Moccasin Bluff, north of Buchanan in Berrien County, may have been a camp for nomads "much earlier, perhaps as early as 6,000 B.C.," van der Linden said. "It's certainly reasonable to think that at least some of the trails were made by these very early inhabitants. These people would have needed overland routes to travel to seasonal hunting grounds, fishing sites and to trade with other groups of Native Americans."
Arthur Hulbert, in his book, "Historic Highways of America," described buffalo traces as "broad, hard and bare of vegetation." They were easily distinguished from Indian trails by frontier explorers. "Buffalo used the Indian trails and the Indians used the buffalo roads," the author noted.
Pointing to a map slide, she showed a St. Joseph River loop south of Niles, close to Bertrand, the French called "Parc aux Vache," or "park of the cows," a popular bison wallow.
In Cass County's Porter Township there was a trail connecting an Indian "sugarworks" making maple syrup from tree sap and the camp of Chief Shavehead by present-day Shavehead Lake.
The network offering the most direct trip between strategic points was of "momentous importance" for white settlers as they delved deeper into the interior of the continent.
Surveying the Michigan territory began in 1815, starting in the east and moving west. Cass and Berrien counties were surveyed between 1828 and 1830. Surveyors kept detailed journals along with their mapping. Both included descriptions of features of the land, including major trails. Journals augment the maps with thousands of pages of additional information.
The Michigan Department of Natural Resources (DNR) made all of the original survey maps available online.
Van der Linden put up a map of Cass County's Wayne Township, surveyed in January 1830 by John Mullett.
Section 31 includes what is now the northeast portion of the original town of Dowagiac. A diagonal line represents a northeasterly "mission trail" connecting the Niles-Buchanan Catholic Carey Mission to a similar mission on the Grand River in Grand Rapids and continued north from there to an Ottawa village at Little Traverse Bay.
The mission trail was one of two major arteries crossing Cass County.
The other led from Detroit across the state, around Lake Michigan to Chicago (Fort Dearborn).
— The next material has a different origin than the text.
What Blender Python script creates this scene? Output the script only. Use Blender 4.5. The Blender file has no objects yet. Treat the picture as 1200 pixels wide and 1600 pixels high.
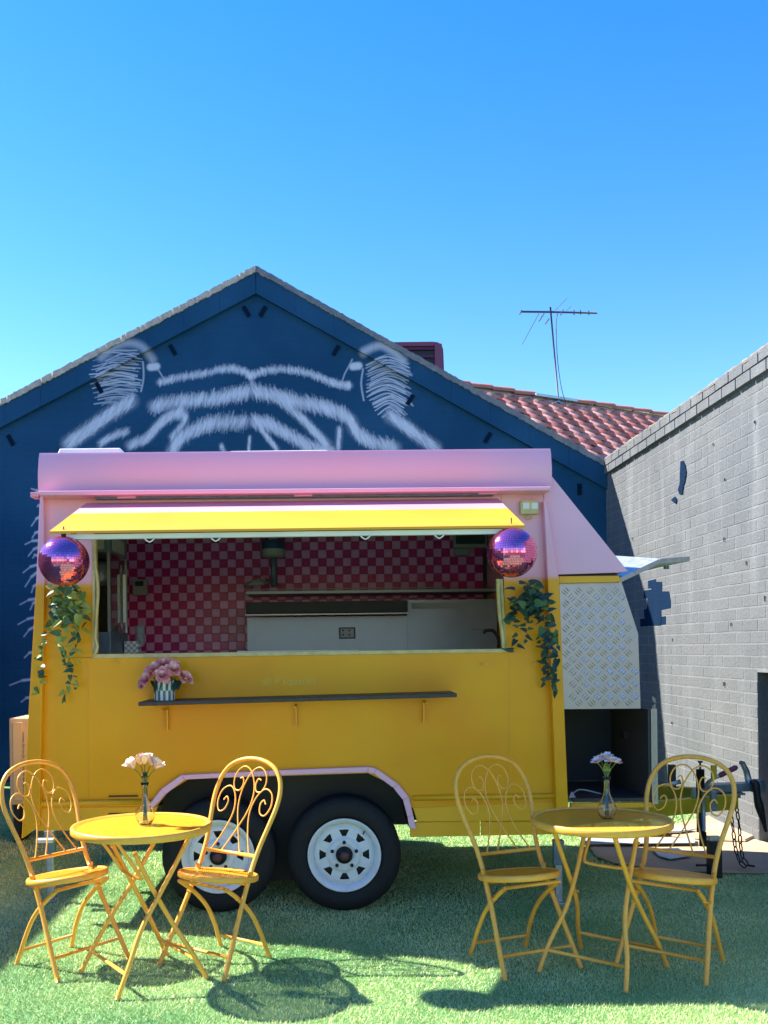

It was known as the Old Sauk Trail, the Great Sauk Trail and the Chicago Trail.
It served as a major east-west route that extended far beyond Cass County in Michigan. One branch from Chicago went north to Green Bay, Wis. A second branch cut west, through Illinois.
Milton Township, in the southwest corner of Cass County, was surveyed in 1828 by William Brookfield. A branch turned south toward Fort Wayne, Ind., connecting Michigan Native Americans with tribes to the south.
In 1824, before surveying began in Cass and Berrien counties, Congress appropriated $10,000 to survey a road between Chicago and Detroit for military purposes that would be 100 feet wide. Surveying began in 1825 from Detroit. Encountering marshes west of Ypsilanti, the surveyor abandoned hope for straight lines and opted to follow the Old Sauk Trail. Surveying reached Cass and Berrien counties in 1832-33. Congress had allocated $20,000 to construct the road in 1827. Work began four years later. Only 18 feet of the right-of-way was grubbed clean of stumps and graded. It took 11 years to complete the "Chicago Road."
Completion of the Erie Canal in New York in 1825 soon meant a steady stream of immigrants taking advantage of the partially-finished road.
Tree logs laid across wet areas produced "corduroy roads." The first stagecoach traversed the Chicago Road in 1831. Stagecoach companies made further improvements, including building bridges. In 1834, government funding grubbed out and leveled the road in Cass County to 30 feet wide, with trees cut back another 10 feet on either side.